Starting with the first line of the listing, quote each line exactly until and including the one with "rad = math.radians", leaving pictures out.

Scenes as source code
## START

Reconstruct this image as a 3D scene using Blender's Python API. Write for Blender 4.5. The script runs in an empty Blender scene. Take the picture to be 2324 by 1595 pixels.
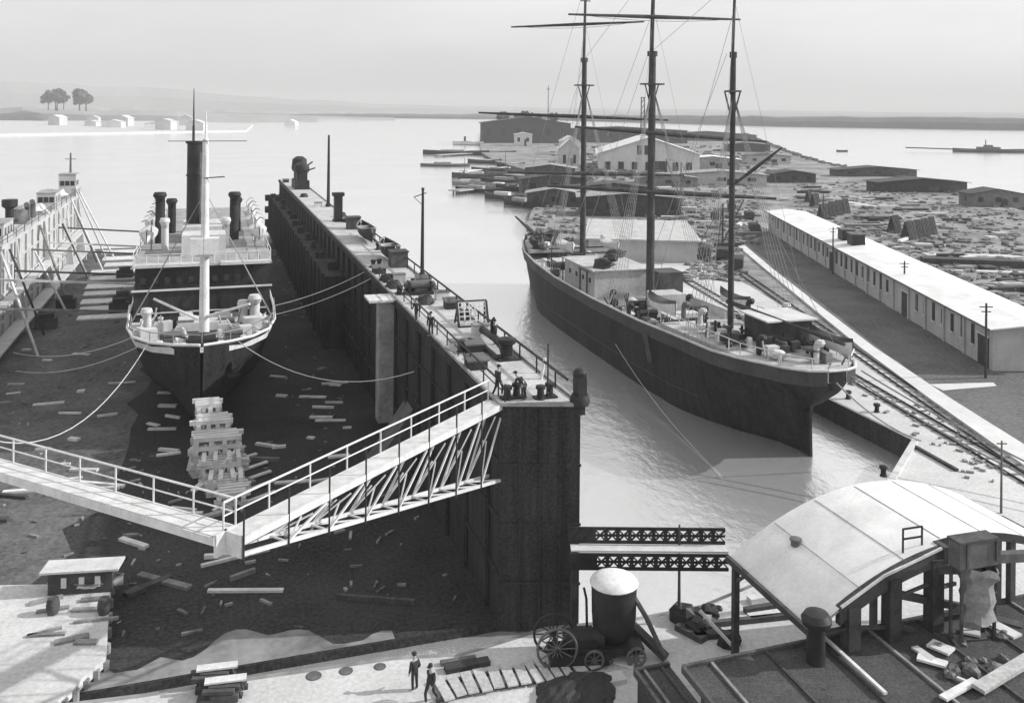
import bpy, bmesh, math, random
from mathutils import Vector, Matrix
random.seed(7)
R = random.Random(11)
sc = bpy.context.scene
COL = sc.collection
rad = math.radians

# ------------------------------------------------------------------ camera model
# the photograph measured on a 2324 x 1595 grid; the lens axis is level, 30 m above the water
CAMZ, F, CX, CY, ROLL = 30.0, 2100.0, 1162.0, 250.0, rad(0.5)
def ray(px, py):
    u, v = px-CX, py-CY
    return (u*math.cos(ROLL)+v*math.sin(ROLL), -u*math.sin(ROLL)+v*math.cos(ROLL))
def G(px, py, z=2.0):                # picture point lying on the level z -> place on that level
    a, b = ray(px, py)
    d = (CAMZ-z)*F/b
    return Vector((a*d/F, d, z))
def S(px, py, d):                    # picture point at depth d
    a, b = ray(px, py)
    return Vector((a*d/F, d, CAMZ-b*d/F))

cam = bpy.data.cameras.new('camera')
camo = bpy.data.objects.new('camera', cam)
COL.objects.link(camo)
camo.location = (0, 0, CAMZ)
camo.rotation_mode = 'QUATERNION'
camo.rotation_quaternion = (Matrix.Rotation(rad(90), 4, 'X') @ Matrix.Rotation(ROLL, 4, 'Z')).to_quaternion()
cam.sensor_width = 36
cam.lens = 36*F/2324
cam.shift_x = 0
cam.shift_y = -(797.5-CY)/2324
cam.clip_start = 0.5
cam.clip_end = 20000
sc.camera = camo

# ------------------------------------------------------------------ materials (monochrome)
def mat(name, lo, hi, scale=0.5, rough=0.8, grain=0.25, gscale=6.0, streak=0.0, bump=0.0, spec=0.3, rnd=0.0, edge=(0.35, 0.65)):
    m = bpy.data.materials.new(name)
    m.use_nodes = True
    nt = m.node_tree
    N, L = nt.nodes, nt.links
    b = N['Principled BSDF']
    b.inputs['Roughness'].default_value = rough
    b.inputs['Specular IOR Level'].default_value = spec
    tc = N.new('ShaderNodeTexCoord')
    def noise(sc_, det, vec=None):
        n = N.new('ShaderNodeTexNoise')
        n.inputs['Scale'].default_value = sc_
        n.inputs['Detail'].default_value = det
        n.inputs['Roughness'].default_value = 0.65
        L.new(vec if vec else tc.outputs['Object'], n.inputs['Vector'])
        return n.outputs['Fac']
    def math_(op, a, c):
        n = N.new('ShaderNodeMath'); n.operation = op
        for i, x in enumerate((a, c)):
            if isinstance(x, (int, float)): n.inputs[i].default_value = x
            else: L.new(x, n.inputs[i])
        return n.outputs[0]
    def ramp(x, e0, e1):
        n = N.new('ShaderNodeMapRange')
        L.new(x, n.inputs[0])
        n.inputs[1].default_value, n.inputs[2].default_value = e0, e1
        return n.outputs[0]
    fac = ramp(noise(scale, 6), *edge)
    if streak:
        mp = N.new('ShaderNodeMapping')
        mp.inputs['Scale'].default_value = (1, 1, 0.07)
        L.new(tc.outputs['Object'], mp.inputs['Vector'])
        st = ramp(noise(1.6, 5, mp.outputs[0]), 0.35, 0.7)
        fac = math_('ADD', math_('MULTIPLY', fac, 1-streak), math_('MULTIPLY', st, streak))
    if grain:
        g = ramp(noise(gscale, 3), 0.3, 0.7)
        fac = math_('ADD', math_('MULTIPLY', fac, 1-grain), math_('MULTIPLY', g, grain))
    v = math_('ADD', math_('MULTIPLY', fac, hi-lo), lo)
    if rnd:
        oi = N.new('ShaderNodeObjectInfo')
        v = math_('MULTIPLY', v, math_('ADD', math_('MULTIPLY', oi.outputs['Random'], 2*rnd), 1-rnd))
    cmb = N.new('ShaderNodeCombineColor')
    for i in range(3): L.new(v, cmb.inputs[i])
    L.new(cmb.outputs[0], b.inputs['Base Color'])
    if bump:
        bp = N.new('ShaderNodeBump')
        bp.inputs['Strength'].default_value = bump
        bp.inputs['Distance'].default_value = 0.1
        L.new(noise(gscale, 4), bp.inputs['Height'])
        L.new(bp.outputs[0], b.inputs['Normal'])
    return m

M = {
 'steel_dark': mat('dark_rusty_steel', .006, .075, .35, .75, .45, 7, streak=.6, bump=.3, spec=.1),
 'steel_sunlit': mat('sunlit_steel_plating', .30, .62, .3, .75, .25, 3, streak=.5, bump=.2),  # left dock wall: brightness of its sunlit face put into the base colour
 'steel_grey': mat('grey_iron', .06, .16, .8, .6, .3, 8),
 'hull_black': mat('black_hull_paint', .003, .06, .25, .6, .45, 5, streak=.6, spec=.1),
 'hull_grey': mat('grey_hull_strake', .025, .09, .4, .6, .3, 4, streak=.4),
 'deck': mat('worn_pale_deck', .24, .62, .5, .85, .5, 6, edge=(.3, .7)),
 'deck_old': mat('old_grey_deck', .16, .42, .6, .85, .4, 5),
 'plank': mat('pale_timber', .42, .68, 1.2, .85, .3, 9, rnd=.15),
 'wood': mat('weathered_timber', .12, .30, 1.0, .9, .35, 8, rnd=.3),
 'wood_dark': mat('dark_timber', .03, .09, 1.0, .9, .35, 8, rnd=.3),
 'tar': mat('tarred_felt', .02, .10, .8, .9, .65, 9, bump=.4),
 'white': mat('white_paint', .45, .80, .8, .6, .4, 5, streak=.35),
 'white_old': mat('dirty_white_paint', .40, .68, .8, .7, .3, 6, streak=.3),
 'roof_pale': mat('pale_sheet_roof', .56, .84, .35, .6, .35, 6, streak=.0),
 'plaster': mat('grey_plaster', .34, .54, .4, .9, .25, 4, streak=.4),
 'plaster_white': mat('white_plaster', .50, .68, .3, .9, .2, 3, streak=.4),
 'glass': mat('dark_window', .015, .03, 1, .2, 0, 5, spec=.5),
 'black': mat('black_iron', .012, .035, 1, .55, .2, 8),
 'rope': mat('hemp_rope', .18, .3, 3, .9, .2, 20),
 'rope_pale': mat('pale_rope', .45, .6, 3, .9, .2, 20),
 'canvas': mat('pale_canvas', .45, .62, 1.5, .9, .3, 10, bump=.4),
 'cloth_dark': mat('dark_work_clothes', .02, .05, 4, .9, .2, 20),
 'cloth_pale': mat('pale_work_clothes', .35, .5, 4, .9, .2, 20),
 'skin': mat('skin', .3, .38, 4, .6, .1, 20),
 'coal': mat('coal', .015, .06, 2.5, .7, .6, 9, bump=.8),
 'yard': mat('yard_ground', .07, .36, .07, .95, .5, .55, bump=.5, edge=(.4, .6)),
 'pale_ground': mat('pale_quay_paving', .34, .66, .18, .95, .5, 4, edge=(.3, .7)),
 'cinder': mat('dark_cinder_ground', .04, .18, .15, .95, .6, 2.5, bump=.4),
 'path': mat('pale_concrete_path', .5, .66, .3, .9, .3, 3),
 'stone': mat('dark_quay_stone', .04, .12, .5, .9, .4, 3, streak=.5, bump=.5),
 'rubble': mat('rubble', .05, .34, .35, .95, .4, 1.5, edge=(.42,.58)),
 'floor': mat('wet_shaded_dock_floor', .006, .07, .12, .85, .6, 4, bump=.5, spec=.1),  # wet floor, with the right wall's shade darkened into the colour
 'floor_sunlit': mat('sunlit_dock_floor', .03, .17, .16, .9, .6, 3, bump=.5, edge=(.38, .64)),  # lighter copy of the dock floor, sunlight put into its colour
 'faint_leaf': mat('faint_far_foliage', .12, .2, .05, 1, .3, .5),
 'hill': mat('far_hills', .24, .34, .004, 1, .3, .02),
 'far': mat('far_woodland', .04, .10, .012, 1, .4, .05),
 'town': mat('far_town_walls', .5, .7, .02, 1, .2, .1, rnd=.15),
}
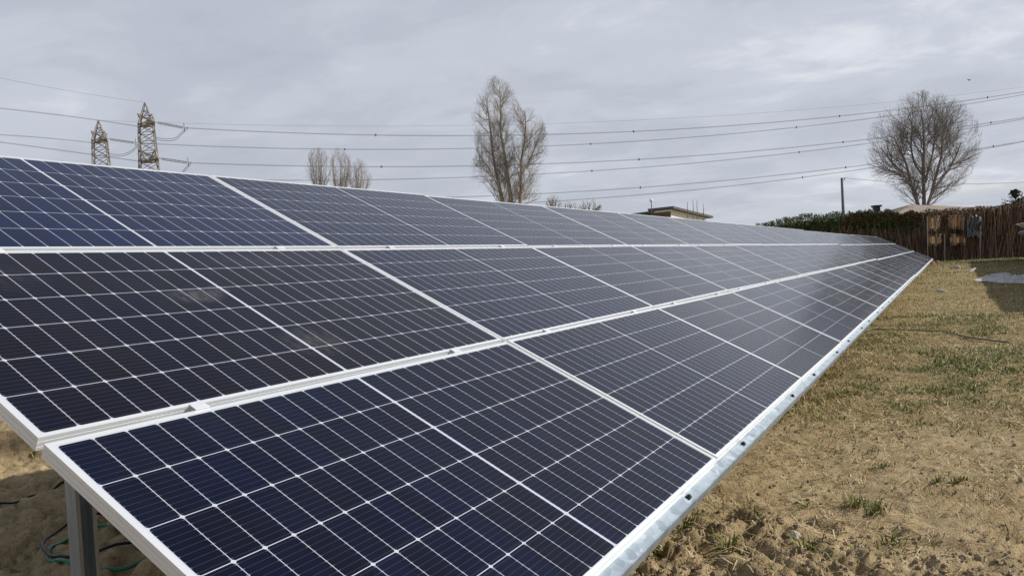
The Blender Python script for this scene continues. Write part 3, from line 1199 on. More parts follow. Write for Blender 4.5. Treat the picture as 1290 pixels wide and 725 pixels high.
# ------------------------------------------------------------------ hedge, brush fence
def leaf_cloud(name, pts, size, mat, parent, org, flat=0.6):
    n = len(pts)
    a = rng.normal(0, 1, (n, 3))
    a /= np.linalg.norm(a, axis=1)[:, None]
    b_ = np.cross(a, rng.normal(0, 1, (n, 3)))
    b_ /= np.linalg.norm(b_, axis=1)[:, None]
    s_ = (size*rng.uniform(.5, 1.3, n))[:, None]
    P = np.asarray(pts)-np.asarray(org)
    V = np.stack([P-a*s_, P+b_*s_*flat*.6, P+a*s_, P-b_*s_*flat*.6], 1).reshape(-1, 3)
    F = np.arange(4*n).reshape(-1, 4)
    return bulk(name, V, F, mat, parent)


M_leaf = island_mat('hedge_leaf', [(0.0, (0.03, 0.048, 0.014)), (0.5, (0.075, 0.105, 0.028)), (0.85, (0.13, 0.165, 0.045)), (1.0, (0.20, 0.20, 0.07))], 0.55, .35)
M_rust = island_mat('rust_leaf', [(0.0, (0.06, 0.028, 0.018)), (0.5, (0.13, 0.068, 0.04)), (0.85, (0.21, 0.115, 0.065)), (1.0, (0.11, 0.11, 0.04))], 0.7)
M_reed = island_mat('brush_reed', [(0.0, (0.06, 0.038, 0.027)), (0.5, (0.19, 0.115, 0.078)), (0.85, (0.36, 0.24, 0.165)), (1.0, (0.56, 0.46, 0.35))], 0.85)
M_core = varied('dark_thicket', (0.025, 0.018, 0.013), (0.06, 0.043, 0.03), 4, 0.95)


def hpath(px0, d0, px1, d1, n):
    """ground points along a run seen from the camera, with heights from the pictured top line"""
    out = []
    for t in np.linspace(0, 1, n):
        x = px0+(px1-px0)*t
        dep = 1/((1-t)/d0+t/d1)
        q = at(x, 320, dep)
        out.append((x, dep, q[0], q[1], gz1(q[0], q[1], False)))
    return out


def top_z(x, y, dep):
    return at(x, y, dep)[2]


def sticks(name, base_xy, zb, zt, r_, mat, parent, org, lean=.14):
    n = len(base_xy)
    a0 = np.stack([base_xy[:, 0], base_xy[:, 1], zb], 1)-np.asarray(org)
    h = (zt-zb)
    a1 = a0+np.stack([rng.normal(0, lean, n)*h, rng.normal(0, lean, n)*h, h], 1)
    rr = r_[:, None]
    an = rng.uniform(0, 2*math.pi, n)
    V = []
    for k in range(3):
        o = np.stack([np.cos(an+k*2.094), np.sin(an+k*2.094), 0*an], 1)
        V += [a0+o*rr, a1+o*rr*.6]
    V = np.stack(V, 1).reshape(-1, 3)
    i = np.arange(n)[:, None]*6
    F = np.concatenate([i+np.array([[0, 2, 3, 1]]), i+np.array([[2, 4, 5, 3]]), i+np.array([[4, 0, 1, 5]])], 0)
    return bulk(name, V, F, mat, parent)


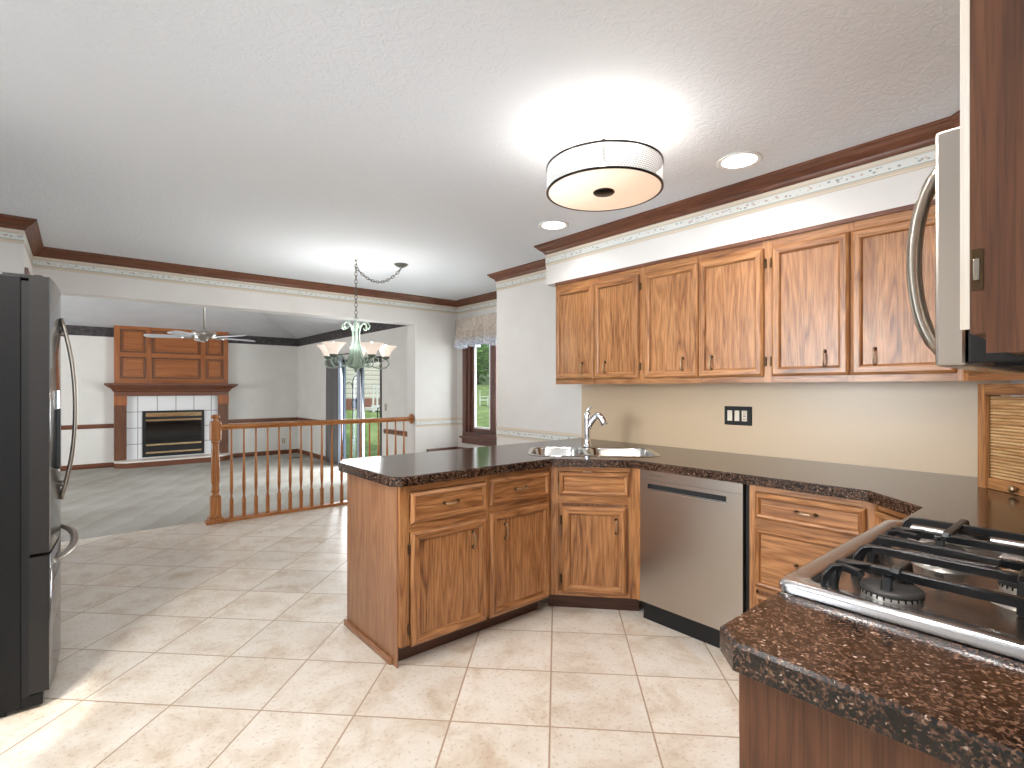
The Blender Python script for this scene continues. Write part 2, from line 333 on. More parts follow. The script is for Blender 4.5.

## END

• _SOLUTION_
Reconstruct this image as a 3D scene using Blender's Python API. Write for Blender 4.5. The script runs in an empty Blender scene. Take the picture to be 2324 by 1595 pixels.
import bpy, bmesh, math, random
from mathutils import Vector, Matrix
random.seed(7)
R = random.Random(11)
sc = bpy.context.scene
COL = sc.collection
rad = math.radians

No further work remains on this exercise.